Although Sabine’s abruptness in leaving Cathal at the altar, having known his personality for some time, suggests calculation on her part so maybe the message of the story is that Women are Bastards Too (or at least French women are)? I just didn’t find the story all that impressive.

The Long and Painful Death is about a female writer temporarily living in Heinrich Boll’s Irish house to work and gets interrupted by an ornery old man - because Men are Bastards! But don’t worry, she gets her revenge on him. And it’s a clever kind of revenge too - the story is made all the more compelling for its unpredictability. The Forester’s Daughter is the best story in Walk the Blue Fields but The Long and Painful Death is up there too.

Antarctica is a melodramatic - in a positively entertaining way - story about a middle-aged married woman looking for an extramarital affair and meeting up with a man in a bar, only to discover he’s not the charmer she took him for - because Men are Bastards! The story is engaging from the start and only gets better up until the twist ending.

If I hadn’t read these three stories before, I’d rate this book higher, and the fact that two-thirds of the book contains republished material gives it the feel of a sleazy cash grab.

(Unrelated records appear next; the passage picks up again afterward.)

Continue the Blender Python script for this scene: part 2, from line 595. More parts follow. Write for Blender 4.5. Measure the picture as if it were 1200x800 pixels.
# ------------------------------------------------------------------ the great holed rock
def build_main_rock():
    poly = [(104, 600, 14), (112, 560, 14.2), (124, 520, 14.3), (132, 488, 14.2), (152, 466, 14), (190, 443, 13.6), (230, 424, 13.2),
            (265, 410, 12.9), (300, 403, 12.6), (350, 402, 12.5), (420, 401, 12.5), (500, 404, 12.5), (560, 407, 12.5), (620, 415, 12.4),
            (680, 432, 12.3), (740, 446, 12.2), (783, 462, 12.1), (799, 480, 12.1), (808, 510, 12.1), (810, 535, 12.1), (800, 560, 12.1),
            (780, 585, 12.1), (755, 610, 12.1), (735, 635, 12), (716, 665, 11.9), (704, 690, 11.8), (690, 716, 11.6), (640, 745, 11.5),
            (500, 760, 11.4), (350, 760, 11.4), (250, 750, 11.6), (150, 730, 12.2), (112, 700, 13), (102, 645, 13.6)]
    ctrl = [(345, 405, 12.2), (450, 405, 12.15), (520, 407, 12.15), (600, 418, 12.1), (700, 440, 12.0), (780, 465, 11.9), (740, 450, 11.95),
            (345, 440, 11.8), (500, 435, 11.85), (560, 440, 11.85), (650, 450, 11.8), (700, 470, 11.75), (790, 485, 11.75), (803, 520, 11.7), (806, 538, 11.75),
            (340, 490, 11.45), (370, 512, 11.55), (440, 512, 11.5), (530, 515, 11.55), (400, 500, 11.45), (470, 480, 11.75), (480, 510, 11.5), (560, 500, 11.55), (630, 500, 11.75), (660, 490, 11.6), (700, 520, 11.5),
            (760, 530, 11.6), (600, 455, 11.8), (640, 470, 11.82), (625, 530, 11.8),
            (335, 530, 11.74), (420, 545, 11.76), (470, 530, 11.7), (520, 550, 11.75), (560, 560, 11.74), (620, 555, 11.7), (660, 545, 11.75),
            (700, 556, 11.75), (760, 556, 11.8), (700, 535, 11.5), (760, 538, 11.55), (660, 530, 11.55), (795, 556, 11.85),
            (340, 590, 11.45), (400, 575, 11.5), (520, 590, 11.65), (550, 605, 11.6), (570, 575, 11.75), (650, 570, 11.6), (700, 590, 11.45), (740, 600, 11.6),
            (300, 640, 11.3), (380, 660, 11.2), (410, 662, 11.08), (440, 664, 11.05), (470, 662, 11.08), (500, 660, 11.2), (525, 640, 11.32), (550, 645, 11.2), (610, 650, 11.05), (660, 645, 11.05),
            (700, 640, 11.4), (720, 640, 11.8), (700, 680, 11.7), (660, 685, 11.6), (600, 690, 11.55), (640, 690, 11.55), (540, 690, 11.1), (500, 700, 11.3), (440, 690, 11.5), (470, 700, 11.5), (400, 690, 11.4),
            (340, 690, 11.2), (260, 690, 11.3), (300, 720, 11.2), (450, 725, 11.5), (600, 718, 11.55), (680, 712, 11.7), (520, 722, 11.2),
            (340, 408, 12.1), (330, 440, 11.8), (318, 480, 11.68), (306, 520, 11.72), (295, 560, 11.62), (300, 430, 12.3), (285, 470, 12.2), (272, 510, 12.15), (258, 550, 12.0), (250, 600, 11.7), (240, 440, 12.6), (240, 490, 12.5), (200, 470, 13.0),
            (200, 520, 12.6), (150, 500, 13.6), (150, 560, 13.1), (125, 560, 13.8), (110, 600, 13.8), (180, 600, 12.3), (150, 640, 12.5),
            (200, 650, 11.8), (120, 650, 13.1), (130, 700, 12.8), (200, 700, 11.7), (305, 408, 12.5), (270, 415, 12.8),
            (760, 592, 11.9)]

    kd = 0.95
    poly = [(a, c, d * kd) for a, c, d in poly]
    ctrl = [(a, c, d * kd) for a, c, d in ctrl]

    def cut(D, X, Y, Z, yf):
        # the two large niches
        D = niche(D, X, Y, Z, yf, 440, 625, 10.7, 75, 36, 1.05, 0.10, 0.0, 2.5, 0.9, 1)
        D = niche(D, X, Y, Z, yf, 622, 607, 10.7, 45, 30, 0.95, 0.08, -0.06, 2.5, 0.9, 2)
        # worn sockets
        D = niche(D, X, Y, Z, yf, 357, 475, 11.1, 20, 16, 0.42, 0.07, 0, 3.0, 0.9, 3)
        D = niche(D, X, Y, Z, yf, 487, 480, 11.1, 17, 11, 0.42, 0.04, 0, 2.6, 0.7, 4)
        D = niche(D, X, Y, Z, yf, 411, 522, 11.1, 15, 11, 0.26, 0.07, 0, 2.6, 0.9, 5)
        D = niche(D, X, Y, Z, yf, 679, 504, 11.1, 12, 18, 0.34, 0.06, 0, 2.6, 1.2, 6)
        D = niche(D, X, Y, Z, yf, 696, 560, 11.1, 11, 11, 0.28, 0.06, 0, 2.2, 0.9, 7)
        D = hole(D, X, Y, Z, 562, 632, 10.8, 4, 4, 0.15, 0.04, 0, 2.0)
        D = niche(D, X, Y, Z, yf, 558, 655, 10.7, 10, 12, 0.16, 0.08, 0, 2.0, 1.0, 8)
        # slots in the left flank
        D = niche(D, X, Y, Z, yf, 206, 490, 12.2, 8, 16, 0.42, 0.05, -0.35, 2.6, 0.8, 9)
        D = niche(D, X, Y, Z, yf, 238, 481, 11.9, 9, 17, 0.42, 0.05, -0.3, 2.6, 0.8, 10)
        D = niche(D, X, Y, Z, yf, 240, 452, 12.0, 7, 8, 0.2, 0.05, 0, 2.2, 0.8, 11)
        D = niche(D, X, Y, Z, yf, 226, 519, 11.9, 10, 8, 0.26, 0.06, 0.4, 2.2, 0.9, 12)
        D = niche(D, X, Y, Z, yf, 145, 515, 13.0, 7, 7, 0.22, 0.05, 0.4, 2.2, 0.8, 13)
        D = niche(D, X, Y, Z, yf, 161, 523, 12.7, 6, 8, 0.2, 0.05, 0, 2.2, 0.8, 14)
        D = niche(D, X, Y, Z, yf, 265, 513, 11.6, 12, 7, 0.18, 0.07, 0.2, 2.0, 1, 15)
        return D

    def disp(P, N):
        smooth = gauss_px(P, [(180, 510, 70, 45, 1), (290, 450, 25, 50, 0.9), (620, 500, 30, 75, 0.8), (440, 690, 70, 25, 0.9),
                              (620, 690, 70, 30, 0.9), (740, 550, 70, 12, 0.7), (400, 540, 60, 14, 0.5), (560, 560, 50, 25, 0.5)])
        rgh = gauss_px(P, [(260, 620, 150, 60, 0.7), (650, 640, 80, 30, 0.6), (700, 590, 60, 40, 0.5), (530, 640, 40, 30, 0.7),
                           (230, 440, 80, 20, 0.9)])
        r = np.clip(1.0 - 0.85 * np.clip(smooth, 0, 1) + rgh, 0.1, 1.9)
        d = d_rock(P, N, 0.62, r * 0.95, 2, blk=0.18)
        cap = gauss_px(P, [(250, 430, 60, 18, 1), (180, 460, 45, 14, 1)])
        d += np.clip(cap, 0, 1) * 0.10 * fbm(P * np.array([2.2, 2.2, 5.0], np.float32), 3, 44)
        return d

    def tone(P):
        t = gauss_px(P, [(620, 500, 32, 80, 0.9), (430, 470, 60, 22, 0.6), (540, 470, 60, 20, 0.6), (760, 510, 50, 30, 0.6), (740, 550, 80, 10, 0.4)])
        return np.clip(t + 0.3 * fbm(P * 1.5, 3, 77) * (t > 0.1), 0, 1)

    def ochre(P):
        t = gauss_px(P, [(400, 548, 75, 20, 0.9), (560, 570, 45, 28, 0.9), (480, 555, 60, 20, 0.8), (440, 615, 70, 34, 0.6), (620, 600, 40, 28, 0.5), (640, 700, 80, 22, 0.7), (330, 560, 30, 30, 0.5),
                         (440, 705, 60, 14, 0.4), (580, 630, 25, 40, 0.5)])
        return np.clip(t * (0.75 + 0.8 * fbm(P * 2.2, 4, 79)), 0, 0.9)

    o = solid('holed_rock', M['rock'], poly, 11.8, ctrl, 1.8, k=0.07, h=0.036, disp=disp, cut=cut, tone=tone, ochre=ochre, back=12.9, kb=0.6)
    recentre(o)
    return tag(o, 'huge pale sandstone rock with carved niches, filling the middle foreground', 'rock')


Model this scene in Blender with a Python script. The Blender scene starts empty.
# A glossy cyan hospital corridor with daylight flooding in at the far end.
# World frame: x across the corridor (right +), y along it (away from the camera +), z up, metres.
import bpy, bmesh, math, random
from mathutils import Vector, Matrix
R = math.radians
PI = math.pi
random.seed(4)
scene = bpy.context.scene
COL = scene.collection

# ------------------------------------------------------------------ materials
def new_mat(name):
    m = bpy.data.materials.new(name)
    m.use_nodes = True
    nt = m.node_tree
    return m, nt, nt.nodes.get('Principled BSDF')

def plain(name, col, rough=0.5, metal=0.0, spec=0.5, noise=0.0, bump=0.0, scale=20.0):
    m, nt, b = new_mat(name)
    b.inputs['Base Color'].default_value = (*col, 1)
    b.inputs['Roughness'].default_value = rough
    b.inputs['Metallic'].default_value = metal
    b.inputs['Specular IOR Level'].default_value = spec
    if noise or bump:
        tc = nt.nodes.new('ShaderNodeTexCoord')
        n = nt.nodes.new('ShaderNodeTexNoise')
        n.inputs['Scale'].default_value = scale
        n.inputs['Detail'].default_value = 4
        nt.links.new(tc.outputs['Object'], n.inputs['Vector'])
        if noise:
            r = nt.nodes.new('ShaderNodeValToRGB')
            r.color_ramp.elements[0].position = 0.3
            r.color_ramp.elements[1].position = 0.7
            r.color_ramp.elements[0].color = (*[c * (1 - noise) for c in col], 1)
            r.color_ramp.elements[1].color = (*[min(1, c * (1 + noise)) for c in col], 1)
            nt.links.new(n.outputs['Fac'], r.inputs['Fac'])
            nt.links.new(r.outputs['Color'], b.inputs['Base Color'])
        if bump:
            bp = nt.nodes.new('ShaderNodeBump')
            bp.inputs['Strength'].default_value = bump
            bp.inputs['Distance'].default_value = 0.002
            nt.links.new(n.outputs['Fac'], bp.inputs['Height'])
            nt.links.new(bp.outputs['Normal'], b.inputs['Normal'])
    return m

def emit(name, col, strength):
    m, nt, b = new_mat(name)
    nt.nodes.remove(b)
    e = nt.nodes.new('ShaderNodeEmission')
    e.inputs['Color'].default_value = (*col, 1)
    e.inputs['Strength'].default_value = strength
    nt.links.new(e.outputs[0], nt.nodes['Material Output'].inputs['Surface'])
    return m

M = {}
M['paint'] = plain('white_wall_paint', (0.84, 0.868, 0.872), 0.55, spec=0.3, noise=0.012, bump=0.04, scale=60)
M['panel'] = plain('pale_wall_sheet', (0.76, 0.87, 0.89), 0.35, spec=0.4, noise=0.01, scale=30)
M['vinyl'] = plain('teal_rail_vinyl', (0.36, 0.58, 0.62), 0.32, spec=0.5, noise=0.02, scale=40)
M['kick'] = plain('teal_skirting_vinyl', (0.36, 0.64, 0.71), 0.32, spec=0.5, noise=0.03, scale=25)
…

That said, both Antarctica and The Long and Painful Death hold up on re-reading, though I still don’t like So Late in the Day much, and all three are well-written and easy to read.

This isn’t a bad place to start if you’re new to Claire Keegan, or haven’t read her short stories before, but I would recommend her novels instead, which are definitely her best books. And if you’ve read her two short story collections before and you just want to read the new story, you can read it on The New Yorker’s website for free anyway making Men are Bastards a rather superfluous volume.